The Swedish police authority and the five largest banks in Sweden - Danske Bank, Handelsbanken, Nordea, SEB and Swedbank - have joined forces to launch the Swedish Anti Money Laundering Initiative (SAMLIT). 

“We now take the next step to make society better at fighting and preventing prevent organized crime,” said Martin Johansson, who in his role as senior advisor at SEB leads the bank’s work with SAMLIT. “For us, this means that we among other things get better insights into suspicious transaction patterns in our continued work against money laundering, terrorism financing and other types of economic crime.”

The initiative will start as a pilot project with the goal of being fully launched in 2021.

“This is a very important step in the fight against financial crime," said Johanna Norberg, country manager at Danske Bank Sweden. "Like a chameleon, this type of crime is constantly changing form and pattern, so for us, this collaboration means increased efficiency and proactivity. We hope that the experience gathered in the pilot project, will lead to even better possibilities to share information about suspicious activities between banks.”

Shared information

The Money Laundering Act empowers the police authority to request information from banks bilaterally, but within the framework of SAMLIT, the Financial Police and the five banks will now have the opportunity to collectively share information on methods, suspicious transaction patterns and new types of crime that have been jointly identified.

A pilot project to evaluate and test new methods for sharing information under current legislation will run from June to November 2020 before the initiative will be officially implemented in 2021, with more banks expected to join the scheme.

“The intelligence service of the police knows the picture of organised crime and of the people making money from criminal activity, while the banks see financial flows and patterns,” said Linda H Staaf, the head of the intelligence unit at the police's National Operations Department (NOA). “By sharing more information with each other we believe that crimes will be detected at an earlier stage but also that we to a larger extent will be able to prevent them from ever being committed. That’s how we want to fight money laundering and the financing of terrorism and combat organised crime.”

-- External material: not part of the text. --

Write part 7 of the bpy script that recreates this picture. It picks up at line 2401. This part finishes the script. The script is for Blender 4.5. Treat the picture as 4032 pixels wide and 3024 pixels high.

Nordic and European cooperation

The collaboration with Swedish banks and the Swedish policy authority is the latest example of Danske Bank’s ongoing cooperation with supervisory authorities and other banks across the Nordics and in Europe. 

In Denmark, a close collaboration with Finance Denmark has led to 25 joint recommendations for how the financial sector and the authorities can improve their efforts to combat financial crime. On a Nordic level, Danske Bank is developing a platform for handling and administering KYC data with the five largest banks in the Nordics. The bank is also represented in a European AML taskforce, led by the independent think tank Center for European Policy Studies (CEPS), to develop recommendations for an improved EU regulatory framework on anti-money laundering.